Percurso da Polónia no pós-guerra
De satélite soviético comunista a nova democracia, este país do Leste Europeu teve uma história tumultuosa após a guerra.
JANEIRO DE 1947: No rescaldo da guerra e da ocupação soviética, o Partido Comunista conquista o poder após eleições fraudulentas.
DEZEMBRO DE 1970: Manifestações contra a subida dos preços irrompem em Gdansk, alastrando a outras cidades do Báltico. Pelo menos 40 pessoas são mortas, registando-se mais de mil feridos.
OUTUBRO DE 1978: Karol Józef Wojtyla, arcebispo de Cracóvia, é eleito papa, com o nome de João Paulo II. A sua visita de 1979 à Polónia mobiliza milhões de pessoas descontentes.
AGOSTO DE 1980: Liderados por Lech Walesa, os trabalhadores dos estaleiros de Gdansk entram em greve. No final do mês, as autoridades reconhecem o Solidariedade como sindicato.
DEZEMBRO DE 1981: Com o apoio da União Soviética, o líder da Polónia impõe a lei marcial. Walesa e outros dissidentes são detidos.

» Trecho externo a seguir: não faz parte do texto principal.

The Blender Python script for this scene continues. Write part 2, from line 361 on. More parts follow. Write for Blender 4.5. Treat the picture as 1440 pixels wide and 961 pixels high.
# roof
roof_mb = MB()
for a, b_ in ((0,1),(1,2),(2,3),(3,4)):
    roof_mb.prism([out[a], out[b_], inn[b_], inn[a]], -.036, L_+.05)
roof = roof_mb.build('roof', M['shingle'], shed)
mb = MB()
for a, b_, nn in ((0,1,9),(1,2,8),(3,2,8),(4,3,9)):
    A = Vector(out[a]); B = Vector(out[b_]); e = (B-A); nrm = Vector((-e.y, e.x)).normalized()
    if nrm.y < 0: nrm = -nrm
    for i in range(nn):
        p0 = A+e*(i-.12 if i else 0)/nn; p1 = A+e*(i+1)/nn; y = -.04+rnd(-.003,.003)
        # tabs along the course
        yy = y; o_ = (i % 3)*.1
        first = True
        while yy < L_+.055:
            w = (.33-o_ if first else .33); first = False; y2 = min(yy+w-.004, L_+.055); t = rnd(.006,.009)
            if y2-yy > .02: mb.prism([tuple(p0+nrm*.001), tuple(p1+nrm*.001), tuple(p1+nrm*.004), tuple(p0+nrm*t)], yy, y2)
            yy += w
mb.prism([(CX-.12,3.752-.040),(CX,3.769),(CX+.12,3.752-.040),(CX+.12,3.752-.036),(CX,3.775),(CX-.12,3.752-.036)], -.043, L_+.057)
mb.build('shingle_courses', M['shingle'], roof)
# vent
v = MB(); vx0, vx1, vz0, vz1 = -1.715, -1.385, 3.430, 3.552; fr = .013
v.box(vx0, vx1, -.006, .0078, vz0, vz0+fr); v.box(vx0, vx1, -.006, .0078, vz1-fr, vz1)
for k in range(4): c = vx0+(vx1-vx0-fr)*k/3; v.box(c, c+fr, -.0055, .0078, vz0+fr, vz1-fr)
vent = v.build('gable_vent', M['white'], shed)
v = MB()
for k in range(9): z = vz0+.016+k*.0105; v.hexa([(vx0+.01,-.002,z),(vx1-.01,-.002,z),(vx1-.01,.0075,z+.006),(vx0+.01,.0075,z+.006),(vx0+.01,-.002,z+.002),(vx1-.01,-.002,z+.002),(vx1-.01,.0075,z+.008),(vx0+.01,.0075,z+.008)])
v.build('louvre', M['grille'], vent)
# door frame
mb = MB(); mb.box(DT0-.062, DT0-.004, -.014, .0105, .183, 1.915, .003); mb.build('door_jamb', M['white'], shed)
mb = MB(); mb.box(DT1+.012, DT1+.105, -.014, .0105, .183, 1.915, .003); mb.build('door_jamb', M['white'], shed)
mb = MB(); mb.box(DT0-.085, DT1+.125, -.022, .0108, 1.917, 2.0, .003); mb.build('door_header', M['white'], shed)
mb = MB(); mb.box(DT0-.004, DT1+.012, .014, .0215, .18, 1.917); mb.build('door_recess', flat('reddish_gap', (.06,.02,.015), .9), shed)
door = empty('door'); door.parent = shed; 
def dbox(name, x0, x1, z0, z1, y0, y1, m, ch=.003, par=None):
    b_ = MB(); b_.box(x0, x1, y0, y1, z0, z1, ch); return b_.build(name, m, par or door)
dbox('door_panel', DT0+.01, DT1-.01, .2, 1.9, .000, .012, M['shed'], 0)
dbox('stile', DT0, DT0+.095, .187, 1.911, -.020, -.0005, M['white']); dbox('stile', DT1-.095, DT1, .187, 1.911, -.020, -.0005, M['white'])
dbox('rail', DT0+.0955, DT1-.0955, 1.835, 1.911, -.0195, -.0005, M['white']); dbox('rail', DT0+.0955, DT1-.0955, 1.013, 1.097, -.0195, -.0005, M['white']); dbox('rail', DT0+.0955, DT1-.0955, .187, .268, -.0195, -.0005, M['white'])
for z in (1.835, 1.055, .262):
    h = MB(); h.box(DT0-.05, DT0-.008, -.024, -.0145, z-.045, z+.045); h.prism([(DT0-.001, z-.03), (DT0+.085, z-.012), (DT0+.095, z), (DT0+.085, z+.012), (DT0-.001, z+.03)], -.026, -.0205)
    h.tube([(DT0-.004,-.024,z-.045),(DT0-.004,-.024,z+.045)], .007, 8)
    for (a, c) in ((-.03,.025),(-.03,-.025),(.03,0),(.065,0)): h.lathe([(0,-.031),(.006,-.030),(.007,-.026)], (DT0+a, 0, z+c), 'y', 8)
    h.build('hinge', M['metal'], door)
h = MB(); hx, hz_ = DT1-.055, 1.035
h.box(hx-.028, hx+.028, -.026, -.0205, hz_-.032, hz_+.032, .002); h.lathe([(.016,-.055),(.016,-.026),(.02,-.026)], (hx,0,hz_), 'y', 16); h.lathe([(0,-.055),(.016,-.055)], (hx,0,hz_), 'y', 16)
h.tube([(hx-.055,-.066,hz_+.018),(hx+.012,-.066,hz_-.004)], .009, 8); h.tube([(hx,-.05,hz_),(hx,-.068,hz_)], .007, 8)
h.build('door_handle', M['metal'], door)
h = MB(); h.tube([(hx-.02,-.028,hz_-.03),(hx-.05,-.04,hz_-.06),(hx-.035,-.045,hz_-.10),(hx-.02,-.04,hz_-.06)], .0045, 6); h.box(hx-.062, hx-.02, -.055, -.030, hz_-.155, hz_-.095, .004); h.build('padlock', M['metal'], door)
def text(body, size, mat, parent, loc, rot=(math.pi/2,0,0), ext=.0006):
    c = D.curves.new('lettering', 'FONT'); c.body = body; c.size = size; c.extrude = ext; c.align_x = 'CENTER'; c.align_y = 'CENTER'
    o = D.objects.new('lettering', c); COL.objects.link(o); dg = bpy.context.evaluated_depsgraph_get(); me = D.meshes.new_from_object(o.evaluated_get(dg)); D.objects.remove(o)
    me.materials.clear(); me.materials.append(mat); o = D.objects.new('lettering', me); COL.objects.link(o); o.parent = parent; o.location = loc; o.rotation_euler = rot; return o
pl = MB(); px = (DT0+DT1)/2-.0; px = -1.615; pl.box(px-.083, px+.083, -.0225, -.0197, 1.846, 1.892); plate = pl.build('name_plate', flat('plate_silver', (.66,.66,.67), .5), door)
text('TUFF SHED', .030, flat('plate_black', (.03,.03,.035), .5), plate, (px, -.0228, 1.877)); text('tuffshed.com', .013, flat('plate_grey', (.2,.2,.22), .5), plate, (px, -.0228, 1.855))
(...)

OUTUBRO DE 1982: Interdição do Solidariedade.
JULHO DE 1983: Lei marcial revogada.
FEVEREIRO DE 1989: Conversações entre o governo e o Solidariedade conduzem à legalização do sindicato, à formação de um Senado e à criação do cargo de presidente.
JUNHO DE 1989: O Solidariedade conquista todos os lugares parlamentares nas eleições legislativas, excepto um.
MARÇO DE 1990: Mikhail Gorbachov é eleito presidente da União Soviética. Promove reformas que se repercutem na Polónia.
DEZEMBRO DE 1990: Walesa vence as eleições para o recém-criado lugar de presidente da Polónia.
NOVEMBRO DE 1995: Numa eleição renhida, Walesa perde a presidência para um antigo comunista.
SETEMBRO DE 2005: O partido Lei e Justiça, socialmente conservador, vence as eleições gerais.
OUTUBRO DE 2007: O maior partido da oposição, o liberal Plataforma Cívica, vence as eleições gerais antecipadas.
MAIO DE 2015: O Lei e Justiça conquista a maioria nas eleições parlamentares.
JULHO DE 2017: Grandes manifestações de protesto opõem-se a propostas legislativas que são consideradas um perigo para a independência do poder judicial.
JANEIRO DE 2019: Pawel Adamowicz é assassinado. A sua morte resulta da crescente intolerância incentivada pelo partido Lei e Justiça.